Wednesday, November 5, 2008

"Fifty-nine percent of voters call themselves “fiscally conservative and socially liberal"

David Boaz is one of my favorite people, as is Greg Mankiw. He also says some interesting things:

"Lots of independents — as well as voters who identify with one of the major parties — hold broadly libertarian, or “fiscally conservative and socially liberal,” views. A lot of those voters moved from voting Republican to voting Democratic between 2000 and 2006, and it looks like they did so again this year."

So why is being a libertarian Democrat so strange a concept?
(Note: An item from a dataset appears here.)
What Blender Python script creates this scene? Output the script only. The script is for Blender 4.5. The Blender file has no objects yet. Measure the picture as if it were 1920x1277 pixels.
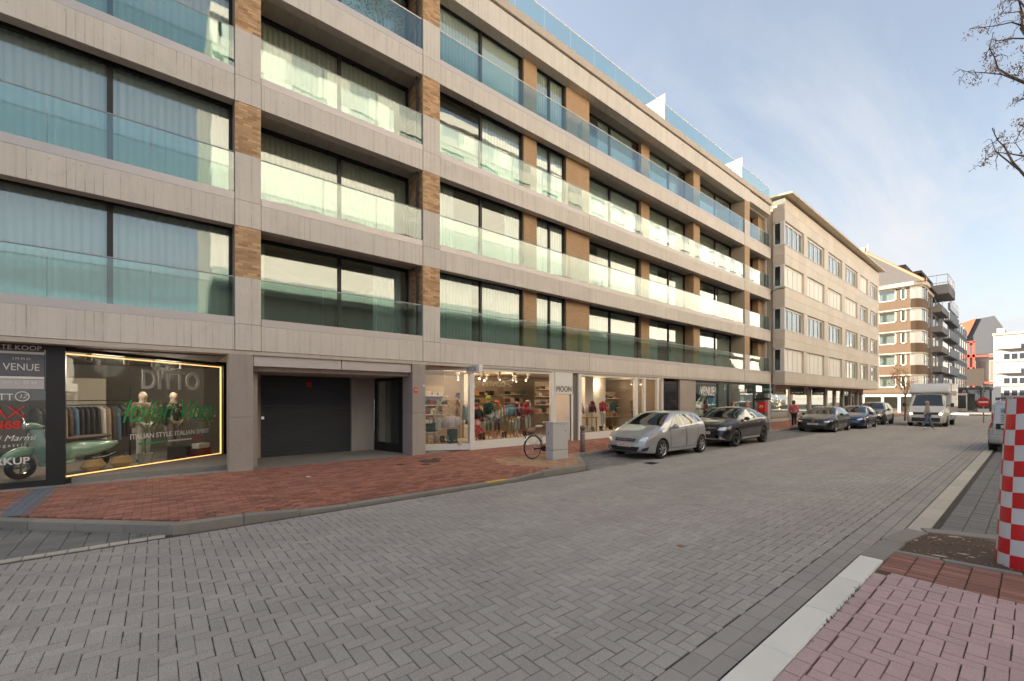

"If Obama governs as a centrist, he may make it very difficult for the Republicans to recover. But a candidate in either party who presented himself as a product of the social freedom of the Sixties and the economic freedom of the Eighties would be tapping into a market that both parties have yet to nail down.'

I suppose that I believe that this is where President Obama will be going, as well as the Democratic Party.

Here's an important difference between David and Greg and myself:

I don't feel that Paul Krugman, Robert Kuttner, Robert Reich, Lawrence Summers, Alan Blinder, are wildly different than me on economics. I believe that, even in cases that they disagree with me, they would listen to me, and understand my points. That's enough to be in a party that on all other issues, I generally agree with, and am often more "leftist", in some cases, than the average Democrat.

There's a realignment going on, and I think that more people with libertarian leanings will be joining me, without ever knowing about me, of course.